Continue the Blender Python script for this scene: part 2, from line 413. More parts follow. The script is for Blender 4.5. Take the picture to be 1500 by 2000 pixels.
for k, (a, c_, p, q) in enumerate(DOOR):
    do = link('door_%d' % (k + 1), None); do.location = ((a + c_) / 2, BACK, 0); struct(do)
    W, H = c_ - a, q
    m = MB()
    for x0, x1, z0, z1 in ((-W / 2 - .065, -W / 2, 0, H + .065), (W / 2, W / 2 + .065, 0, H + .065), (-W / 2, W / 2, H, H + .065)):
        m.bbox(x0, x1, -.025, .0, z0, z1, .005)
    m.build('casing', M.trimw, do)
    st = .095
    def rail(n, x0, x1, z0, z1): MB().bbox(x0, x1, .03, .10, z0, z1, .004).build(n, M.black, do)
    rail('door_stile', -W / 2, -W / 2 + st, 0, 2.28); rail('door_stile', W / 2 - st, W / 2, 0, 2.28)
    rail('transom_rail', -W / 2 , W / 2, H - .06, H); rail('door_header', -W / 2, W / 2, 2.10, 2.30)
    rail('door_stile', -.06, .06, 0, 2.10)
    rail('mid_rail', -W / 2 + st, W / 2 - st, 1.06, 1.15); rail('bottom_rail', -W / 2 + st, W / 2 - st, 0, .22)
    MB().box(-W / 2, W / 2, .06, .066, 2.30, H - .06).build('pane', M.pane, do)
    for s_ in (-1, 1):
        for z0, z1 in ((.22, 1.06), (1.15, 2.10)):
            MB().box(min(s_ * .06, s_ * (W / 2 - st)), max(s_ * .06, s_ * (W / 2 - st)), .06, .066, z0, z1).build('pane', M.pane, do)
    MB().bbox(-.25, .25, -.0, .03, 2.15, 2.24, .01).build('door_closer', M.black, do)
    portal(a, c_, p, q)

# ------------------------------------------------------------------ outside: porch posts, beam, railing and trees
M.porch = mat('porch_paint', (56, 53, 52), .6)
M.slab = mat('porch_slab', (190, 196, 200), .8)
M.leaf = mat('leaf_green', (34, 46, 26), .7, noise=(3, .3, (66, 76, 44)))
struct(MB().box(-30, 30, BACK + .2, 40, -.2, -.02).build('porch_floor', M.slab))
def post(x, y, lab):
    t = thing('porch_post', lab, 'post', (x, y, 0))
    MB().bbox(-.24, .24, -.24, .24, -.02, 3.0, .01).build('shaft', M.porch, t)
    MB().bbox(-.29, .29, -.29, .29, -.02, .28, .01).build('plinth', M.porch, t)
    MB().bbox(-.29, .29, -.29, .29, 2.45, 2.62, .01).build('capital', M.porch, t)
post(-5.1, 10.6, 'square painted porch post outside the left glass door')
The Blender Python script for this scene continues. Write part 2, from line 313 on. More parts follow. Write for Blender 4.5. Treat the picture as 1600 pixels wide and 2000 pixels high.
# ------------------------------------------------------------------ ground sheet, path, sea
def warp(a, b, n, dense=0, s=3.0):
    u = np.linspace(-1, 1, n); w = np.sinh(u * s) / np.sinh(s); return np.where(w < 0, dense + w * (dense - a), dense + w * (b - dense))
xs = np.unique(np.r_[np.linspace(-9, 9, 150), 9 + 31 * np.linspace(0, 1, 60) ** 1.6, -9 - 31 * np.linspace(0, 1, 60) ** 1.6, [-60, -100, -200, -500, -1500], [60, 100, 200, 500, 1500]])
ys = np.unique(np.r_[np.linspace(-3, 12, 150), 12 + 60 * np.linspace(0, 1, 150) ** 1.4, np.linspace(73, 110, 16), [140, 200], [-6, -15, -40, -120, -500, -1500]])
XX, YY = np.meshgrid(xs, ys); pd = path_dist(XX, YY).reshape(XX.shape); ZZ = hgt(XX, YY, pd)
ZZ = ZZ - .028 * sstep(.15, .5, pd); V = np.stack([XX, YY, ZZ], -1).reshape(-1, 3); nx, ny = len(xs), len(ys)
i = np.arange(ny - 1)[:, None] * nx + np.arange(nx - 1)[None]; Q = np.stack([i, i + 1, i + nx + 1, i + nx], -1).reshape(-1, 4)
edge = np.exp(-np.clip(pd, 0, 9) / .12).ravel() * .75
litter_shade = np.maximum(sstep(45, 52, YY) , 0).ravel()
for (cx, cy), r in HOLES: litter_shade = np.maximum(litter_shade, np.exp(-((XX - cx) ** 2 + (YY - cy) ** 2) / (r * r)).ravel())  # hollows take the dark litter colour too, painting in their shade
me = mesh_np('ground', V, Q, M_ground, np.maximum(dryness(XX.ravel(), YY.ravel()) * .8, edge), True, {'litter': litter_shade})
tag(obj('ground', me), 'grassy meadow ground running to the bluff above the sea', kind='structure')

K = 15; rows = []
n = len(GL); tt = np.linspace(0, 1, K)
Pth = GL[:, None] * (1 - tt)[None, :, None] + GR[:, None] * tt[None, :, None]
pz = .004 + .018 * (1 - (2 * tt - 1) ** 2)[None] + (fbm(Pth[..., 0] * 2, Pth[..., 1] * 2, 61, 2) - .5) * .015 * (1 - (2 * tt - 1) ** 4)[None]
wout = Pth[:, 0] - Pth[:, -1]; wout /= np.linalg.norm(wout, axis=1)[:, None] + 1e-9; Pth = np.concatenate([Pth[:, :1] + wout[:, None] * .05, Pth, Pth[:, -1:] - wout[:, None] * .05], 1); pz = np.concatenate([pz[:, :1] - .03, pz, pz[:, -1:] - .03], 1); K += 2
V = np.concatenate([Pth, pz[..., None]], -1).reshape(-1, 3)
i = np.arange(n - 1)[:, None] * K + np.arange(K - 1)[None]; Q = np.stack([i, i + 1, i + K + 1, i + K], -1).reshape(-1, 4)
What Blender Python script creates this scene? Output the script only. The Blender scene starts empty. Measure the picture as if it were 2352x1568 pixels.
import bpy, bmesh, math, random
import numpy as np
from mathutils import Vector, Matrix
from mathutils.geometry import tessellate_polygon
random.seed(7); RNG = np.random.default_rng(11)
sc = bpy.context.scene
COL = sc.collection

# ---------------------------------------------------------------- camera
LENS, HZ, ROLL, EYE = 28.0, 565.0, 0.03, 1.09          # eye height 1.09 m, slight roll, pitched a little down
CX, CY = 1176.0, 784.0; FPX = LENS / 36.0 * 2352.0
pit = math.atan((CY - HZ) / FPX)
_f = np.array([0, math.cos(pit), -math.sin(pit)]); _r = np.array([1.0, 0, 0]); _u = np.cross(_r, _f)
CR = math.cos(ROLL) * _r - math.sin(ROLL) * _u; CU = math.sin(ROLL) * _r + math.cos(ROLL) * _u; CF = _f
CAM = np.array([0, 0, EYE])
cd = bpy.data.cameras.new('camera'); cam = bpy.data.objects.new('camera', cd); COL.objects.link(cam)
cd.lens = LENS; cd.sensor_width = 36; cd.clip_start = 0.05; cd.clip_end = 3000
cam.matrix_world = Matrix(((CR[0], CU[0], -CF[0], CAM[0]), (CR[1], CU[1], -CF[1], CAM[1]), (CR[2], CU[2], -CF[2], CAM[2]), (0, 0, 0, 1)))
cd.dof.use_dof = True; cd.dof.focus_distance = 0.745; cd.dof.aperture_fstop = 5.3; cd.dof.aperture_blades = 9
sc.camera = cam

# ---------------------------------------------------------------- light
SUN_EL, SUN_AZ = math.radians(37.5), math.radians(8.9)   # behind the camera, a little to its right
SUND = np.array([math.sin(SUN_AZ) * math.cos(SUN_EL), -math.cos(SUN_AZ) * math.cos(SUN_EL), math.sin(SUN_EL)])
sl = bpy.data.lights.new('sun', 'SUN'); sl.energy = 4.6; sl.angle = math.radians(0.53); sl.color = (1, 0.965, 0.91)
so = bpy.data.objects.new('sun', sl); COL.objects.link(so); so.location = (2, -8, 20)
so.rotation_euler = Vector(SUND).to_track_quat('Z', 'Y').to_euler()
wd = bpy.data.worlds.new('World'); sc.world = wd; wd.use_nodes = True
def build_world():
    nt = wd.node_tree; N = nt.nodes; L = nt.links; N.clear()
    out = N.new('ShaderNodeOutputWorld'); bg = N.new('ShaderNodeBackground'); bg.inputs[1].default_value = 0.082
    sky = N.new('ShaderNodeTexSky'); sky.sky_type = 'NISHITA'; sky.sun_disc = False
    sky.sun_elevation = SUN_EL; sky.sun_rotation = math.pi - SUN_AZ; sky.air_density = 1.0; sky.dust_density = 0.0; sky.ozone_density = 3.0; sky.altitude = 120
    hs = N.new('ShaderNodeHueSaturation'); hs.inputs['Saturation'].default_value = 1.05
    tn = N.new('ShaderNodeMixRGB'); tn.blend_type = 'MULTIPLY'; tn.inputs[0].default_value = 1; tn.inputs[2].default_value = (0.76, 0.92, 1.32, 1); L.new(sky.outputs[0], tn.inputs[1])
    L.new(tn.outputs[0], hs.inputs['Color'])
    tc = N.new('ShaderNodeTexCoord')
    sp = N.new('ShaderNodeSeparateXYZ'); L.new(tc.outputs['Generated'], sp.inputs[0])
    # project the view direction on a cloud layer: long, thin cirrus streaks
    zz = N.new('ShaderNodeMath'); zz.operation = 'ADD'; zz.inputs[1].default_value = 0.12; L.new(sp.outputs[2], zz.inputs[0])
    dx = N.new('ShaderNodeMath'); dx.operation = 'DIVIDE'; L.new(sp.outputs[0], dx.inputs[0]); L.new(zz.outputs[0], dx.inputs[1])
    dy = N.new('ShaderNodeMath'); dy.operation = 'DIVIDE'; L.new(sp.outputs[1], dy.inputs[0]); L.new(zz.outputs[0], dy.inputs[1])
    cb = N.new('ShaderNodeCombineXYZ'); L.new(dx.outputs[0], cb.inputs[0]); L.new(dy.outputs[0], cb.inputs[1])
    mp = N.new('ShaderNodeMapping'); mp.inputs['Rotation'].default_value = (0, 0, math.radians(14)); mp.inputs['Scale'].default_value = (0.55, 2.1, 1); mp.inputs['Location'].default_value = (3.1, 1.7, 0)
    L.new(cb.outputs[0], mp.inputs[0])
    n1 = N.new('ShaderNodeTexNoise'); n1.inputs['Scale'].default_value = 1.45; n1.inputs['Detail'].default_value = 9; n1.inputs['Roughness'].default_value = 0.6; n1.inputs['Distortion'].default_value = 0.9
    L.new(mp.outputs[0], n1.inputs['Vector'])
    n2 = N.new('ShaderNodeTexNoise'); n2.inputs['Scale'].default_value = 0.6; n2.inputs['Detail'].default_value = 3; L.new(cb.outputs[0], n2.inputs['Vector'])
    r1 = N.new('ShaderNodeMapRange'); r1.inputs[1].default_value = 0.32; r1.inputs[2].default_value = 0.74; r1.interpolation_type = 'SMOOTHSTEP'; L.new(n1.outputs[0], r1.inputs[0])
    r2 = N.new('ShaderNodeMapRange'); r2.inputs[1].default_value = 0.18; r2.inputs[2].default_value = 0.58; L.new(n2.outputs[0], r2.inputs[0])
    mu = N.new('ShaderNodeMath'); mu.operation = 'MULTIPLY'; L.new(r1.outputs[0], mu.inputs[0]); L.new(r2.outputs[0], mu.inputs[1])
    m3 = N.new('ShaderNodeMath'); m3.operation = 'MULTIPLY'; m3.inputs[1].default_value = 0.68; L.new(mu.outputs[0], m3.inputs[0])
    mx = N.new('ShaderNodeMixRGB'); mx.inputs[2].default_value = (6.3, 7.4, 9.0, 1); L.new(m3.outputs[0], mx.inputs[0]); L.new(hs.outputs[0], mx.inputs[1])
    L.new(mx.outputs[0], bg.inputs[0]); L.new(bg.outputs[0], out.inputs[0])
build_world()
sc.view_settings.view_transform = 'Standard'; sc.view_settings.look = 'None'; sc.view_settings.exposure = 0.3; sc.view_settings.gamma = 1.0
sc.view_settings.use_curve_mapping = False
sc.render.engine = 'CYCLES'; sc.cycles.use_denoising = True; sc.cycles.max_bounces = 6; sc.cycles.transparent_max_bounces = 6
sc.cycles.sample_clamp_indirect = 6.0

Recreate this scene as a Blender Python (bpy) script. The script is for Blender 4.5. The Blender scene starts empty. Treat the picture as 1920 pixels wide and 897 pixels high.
********
(Written task) Return exactly the lines from the line that has "The Blender Python script for this scene continues." to the line that has "tag(obj('ground', me), 'grassy", both of them included.

(Solved exercise)
The Blender Python script for this scene continues. Write part 2, from line 313 on. More parts follow. Write for Blender 4.5. Treat the picture as 1600 pixels wide and 2000 pixels high.
# ------------------------------------------------------------------ ground sheet, path, sea
def warp(a, b, n, dense=0, s=3.0):
    u = np.linspace(-1, 1, n); w = np.sinh(u * s) / np.sinh(s); return np.where(w < 0, dense + w * (dense - a), dense + w * (b - dense))
xs = np.unique(np.r_[np.linspace(-9, 9, 150), 9 + 31 * np.linspace(0, 1, 60) ** 1.6, -9 - 31 * np.linspace(0, 1, 60) ** 1.6, [-60, -100, -200, -500, -1500], [60, 100, 200, 500, 1500]])
ys = np.unique(np.r_[np.linspace(-3, 12, 150), 12 + 60 * np.linspace(0, 1, 150) ** 1.4, np.linspace(73, 110, 16), [140, 200], [-6, -15, -40, -120, -500, -1500]])
XX, YY = np.meshgrid(xs, ys); pd = path_dist(XX, YY).reshape(XX.shape); ZZ = hgt(XX, YY, pd)
ZZ = ZZ - .028 * sstep(.15, .5, pd); V = np.stack([XX, YY, ZZ], -1).reshape(-1, 3); nx, ny = len(xs), len(ys)
i = np.arange(ny - 1)[:, None] * nx + np.arange(nx - 1)[None]; Q = np.stack([i, i + 1, i + nx + 1, i + nx], -1).reshape(-1, 4)
edge = np.exp(-np.clip(pd, 0, 9) / .12).ravel() * .75
litter_shade = np.maximum(sstep(45, 52, YY) , 0).ravel()
for (cx, cy), r in HOLES: litter_shade = np.maximum(litter_shade, np.exp(-((XX - cx) ** 2 + (YY - cy) ** 2) / (r * r)).ravel())  # hollows take the dark litter colour too, painting in their shade
me = mesh_np('ground', V, Q, M_ground, np.maximum(dryness(XX.ravel(), YY.ravel()) * .8, edge), True, {'litter': litter_shade})
tag(obj('ground', me), 'grassy meadow ground running to the bluff above the sea', kind='structure')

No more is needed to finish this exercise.